IALA Buoyage System
The International Association of Marine Aids to Navigation and Lighthouse Authorities (IALA) buoyage system provides a worldwide standard for maritime marks. Understanding these marks is essential for safe coastal and inshore navigation.
Region A vs Region B
Region A
Europe, Africa, Asia (most of), Australia, New Zealand, and most of the rest of the world. In Region A, red marks are on the port (left) side and green on the starboard (right) side when entering a harbour or sailing with the flood tide.
Region B
The Americas, Japan, South Korea, and the Philippines. In Region B, the lateral mark colours are reversed: green is on the port side and red on the starboard side. The American mnemonic "red right returning" applies — red marks are kept to starboard when returning to port.
Note: Only lateral marks differ between regions. Cardinal marks, isolated danger marks, safe water marks, and special marks are the same worldwide.
Lateral Marks (Region A)
Lateral marks define the edges of a navigable channel. The "direction of buoyage" is the direction you are sailing when entering a harbour from seaward (or travelling with the main flood tide direction).
Port (left when entering harbour)
Starboard (right when entering harbour)
Preferred Channel Marks
Where a channel divides, modified lateral marks indicate the preferred (main) channel:
- Preferred channel to starboard: Red with one green horizontal band (treat as a port mark — keep it to your left)
- Preferred channel to port: Green with one red horizontal band (treat as a starboard mark — keep it to your right)
Cardinal Marks
Cardinal marks indicate the direction of the safest water relative to the mark. They are named after the compass quadrant in which you should pass. The colour scheme is always black and yellow — the position of the black and yellow bands corresponds to the topmark direction.
North Cardinal
Pass to the north of this mark — danger is to the south.
South Cardinal
Pass to the south of this mark — danger is to the north.
East Cardinal
Pass to the east of this mark — danger is to the west.
West Cardinal
Pass to the west of this mark — danger is to the east.

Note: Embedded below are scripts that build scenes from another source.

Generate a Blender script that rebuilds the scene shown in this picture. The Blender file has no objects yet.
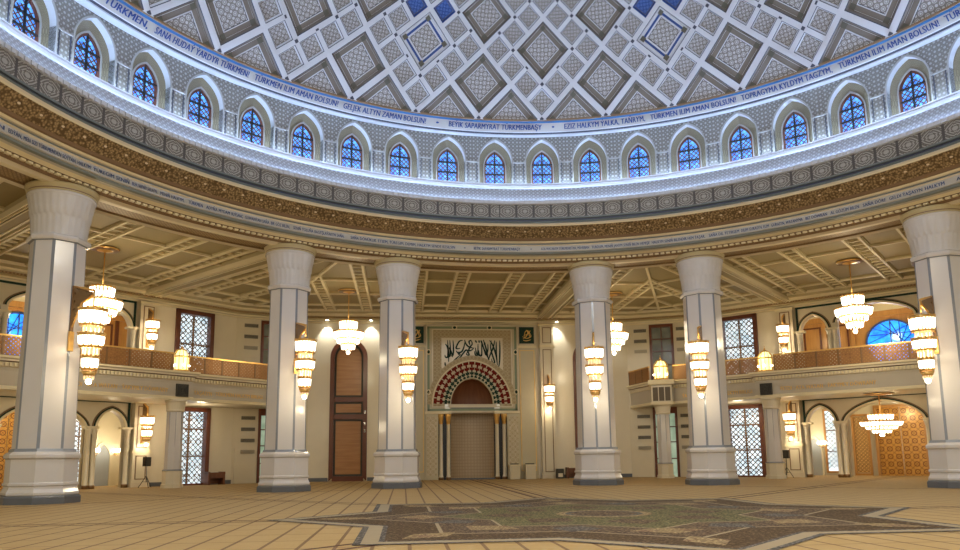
import bpy, bmesh, math, random
from mathutils import Vector, Matrix
random.seed(7)
sin, cos, PI, R_ = math.sin, math.cos, math.pi, math.radians
S2 = math.sqrt(.5)
sc = bpy.context.scene
COL = sc.collection

# ------------------------------------------------------------------ camera
pit, roll, yaw = .1493, -.0121, .1043
CAMP = Vector((-5.412, -19.973, 1.488))
Fv = Vector((sin(yaw) * cos(pit), cos(yaw) * cos(pit), sin(pit)))
Ra = Vector((cos(yaw), -sin(yaw), 0)); Ua = Ra.cross(Fv)
Rv = Ra * cos(roll) + Ua * sin(roll); Uv = Ua * cos(roll) - Ra * sin(roll)
cd = bpy.data.cameras.new('camera'); cam = bpy.data.objects.new('camera', cd); COL.objects.link(cam)
M = Matrix((Rv, Uv, -Fv)).transposed().to_4x4(); M.translation = CAMP
cam.matrix_world = M
cd.sensor_width = 36; cd.lens = 735.3 / 960 * 36; cd.shift_y = 74.5 / 960
cd.clip_start = .1; cd.clip_end = 300
sc.camera = cam

# ------------------------------------------------------------------ world, exposure, main lights
w = bpy.data.worlds.new('world'); sc.world = w; w.use_nodes = True
w.node_tree.nodes['Background'].inputs[0].default_value = (1, .89, .66, 1)
w.node_tree.nodes['Background'].inputs[1].default_value = .46
sc.view_settings.view_transform = 'Standard'; sc.view_settings.look = 'None'
sc.view_settings.gamma = 1; sc.view_settings.use_curve_mapping = False
sc.view_settings.exposure = 0.0
WARM = (1, .84, .56); COOL = (.62, .76, 1)


def area(name, loc, size, power, col, direction):
    l = bpy.data.lights.new(name, 'AREA'); l.shape = 'DISK'; l.size = size; l.energy = power; l.color = col
    o = bpy.data.objects.new(name, l); COL.objects.link(o); o.location = loc
    o.rotation_euler = Vector(direction).to_track_quat('-Z', 'Y').to_euler()
    return o


def point(name, loc, power, col, rad=.25):
    l = bpy.data.lights.new(name, 'POINT'); l.energy = power; l.color = col; l.shadow_soft_size = rad
    o = bpy.data.objects.new(name, l); COL.objects.link(o); o.location = loc
    return o


# added area fills for dome and hall, unseen; ring lamps continue the room behind
area('dome_fill_up', (0, -9, 17.5), 7, 3700, (.62, .77, 1), (0, .45, 1))
area('dome_pendant_downlight', (0, -9, 17.2), 7, 2300, (1, .88, .66), (0, .35, -1))
for an in (-150, -120, -90, 90, 120, 150, 180):
    point('ring_lamp', (20 * sin(R_(an)), 20 * cos(R_(an)), 7), 500, WARM, .5)


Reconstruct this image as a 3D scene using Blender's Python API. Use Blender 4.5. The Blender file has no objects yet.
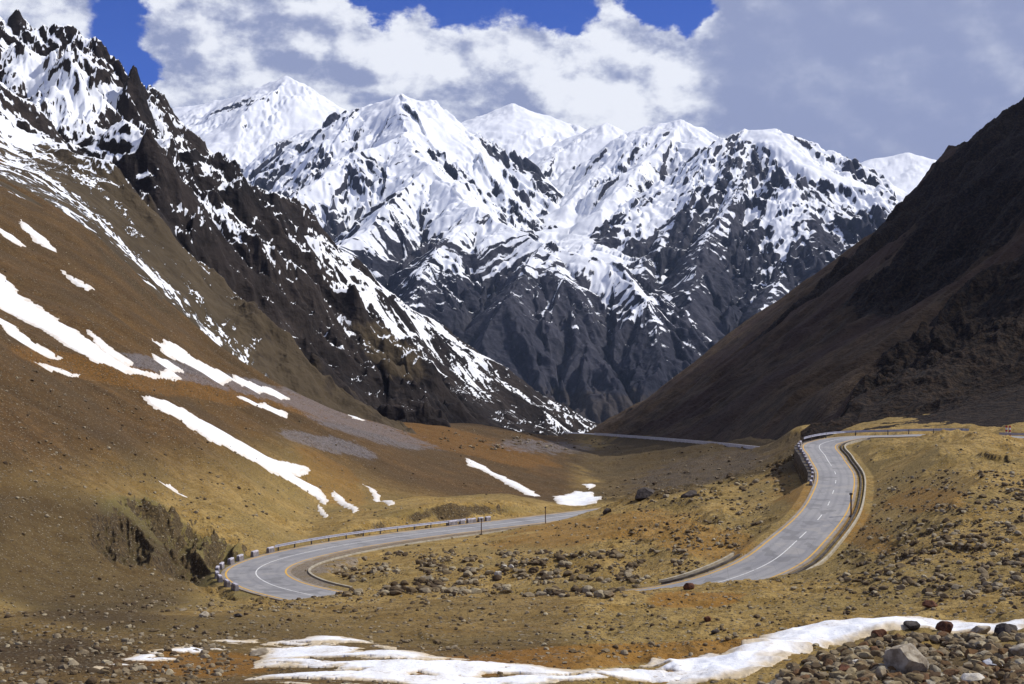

Light pattern mnemonic:Think of a clock face. North = 12 o'clock = continuous. East = 3 o'clock = 3 flashes. South = 6 o'clock = 6 flashes + long flash. West = 9 o'clock = 9 flashes.
Other Marks
Isolated Danger
Marks a small, isolated danger with navigable water all around. You can pass on either side but not too close.
Safe Water
Indicates navigable water all around — used as mid-channel, fairway, or landfall marks. Approach from any direction.
Special Mark
Marks areas of special significance — cable zones, military exercise areas, water-skiing zones, outfall pipes, ODAS buoys. Not primarily for navigation.
Emergency Wreck Marking Buoy
Marks a newly discovered wreck until a permanent mark can be established. Keep well clear.
Exam tip: Cardinal mark questions are very common in Day Skipper and Yachtmaster exams. Remember the clock-face mnemonic for light patterns and the topmark rule: the points of the cones always point toward the black band(s).